Untuk meningkatkan pelayanannya, perlu dipikirkan untuk melakukan hal lain yang
lebih luas lagi agar nasib buruh migran di wilayah KAJ akan lebih baik dan
diperhatikan. Moderator kemudian membantu untuk mengidentifikasi
masalah-masalah yang selama ini perlu diperbaiki, yaitu:
- Saat
bertemu dengan korban yang membutuhkan pertolongan, pendamping tidak tahu
rumah singgah/shelter mana yang bisa menampung atau siapa pihak yang bisa
memberikan pertolongan yang tepat sesuai dengan kondisi korban.
- Pertolongan
kepada korban sudah diberikan, tetapi belum ada upaya yang dilakukan agar
korban tidak jadi korban lagi.
- Belum
adanya bekal ketrampilan dasar yang diberikan kepada para pendamping
untuk melayani korban.
- Perlunya
mengubah gerakan ini bukan hanya sebatas gerakan kepedulian tetapi juga
gerakan advokasi.
- Upaya untuk
mencarikan lapangan kerja/menyalurkan para korban yang ingin mendapatkan
pekerjaan setelah mereka pulih atau selesai kasusnya.
- Perlunya
mematangkan materi pengetahuan tentang trafiking untuk Sekolah-sekolah
Katolik di Jakarta.
Atas masalah-masalah
tersebut, beberapa alternatif solusi yang muncul adalah:
- Mengaktifkan
milis yang telah dibuat oleh Romo Benny Juliawan agar dapat berkomunikasi
secara aktif di mana pun dan kapan pun tanpa harus bertatap muka, sehingga
pembahasan suatu masalah akan lebih efektif.
- Membuka
kemungkinan untuk bekerja sama dengan lembaga-lembaga yang berkaitan
dengan buruh migran seperti PJTKI, BNP2TKI, dan LSM lainnya.
- Tidak
perlu terlalu definitif/kaku dalam membantu buruh migran. Yang dibantu
tidak harus melulu soal korban trafiking/penyintas, tapi juga kasus-kasus
buruh migran lain seperti penyelundupan, kekerasan, eksploitasi dan
lain-lain walaupun itu bukan kasus trafiking.
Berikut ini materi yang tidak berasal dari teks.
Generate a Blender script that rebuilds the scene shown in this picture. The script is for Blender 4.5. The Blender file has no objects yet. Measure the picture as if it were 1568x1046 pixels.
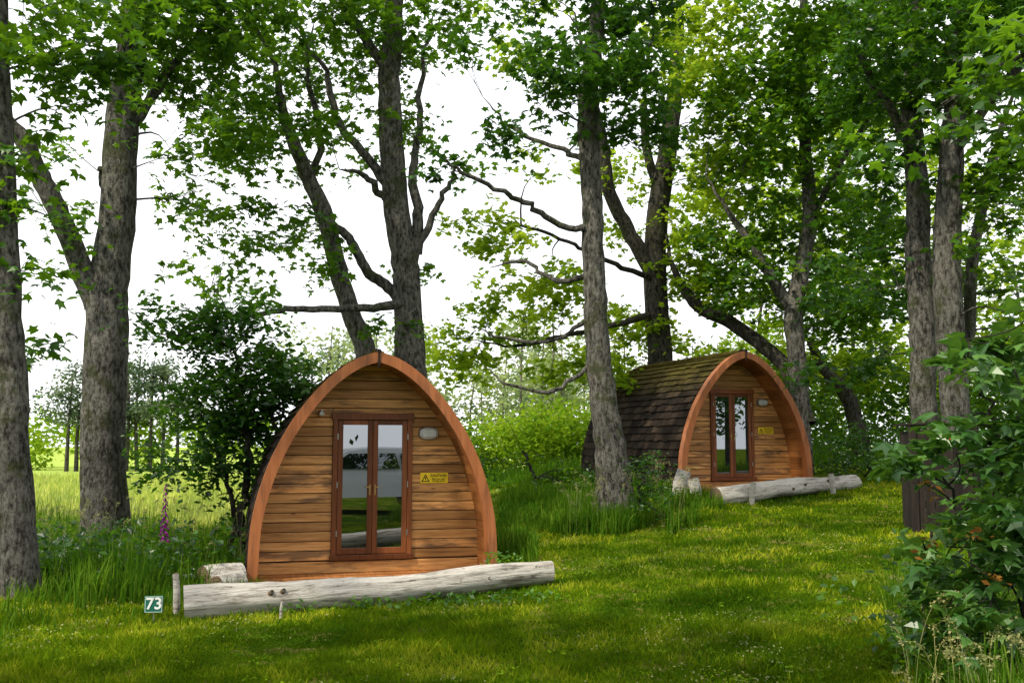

- Menyelenggarakan Training
for Trainers, sehingga ilmu yang didapatkan bisa diturunkan secara
terus menerus dan pendamping mendapatkan bekal dasar ketrampilan untuk
mendampingi korban.
- Sosialisasi
Trafiking dengan Komunitas Pengusaha Katolik (PUKAT) atau dengan
tokoh-tokoh antar agama dan dalam hal ini IOM bersedia menjembatani.
Akhirnya semua sepakat untuk
membentuk tim kecil yang dapat lebih fokus membahas hal-hal ini agar rencana-rencana
di atas dapat segera diimplementasikan.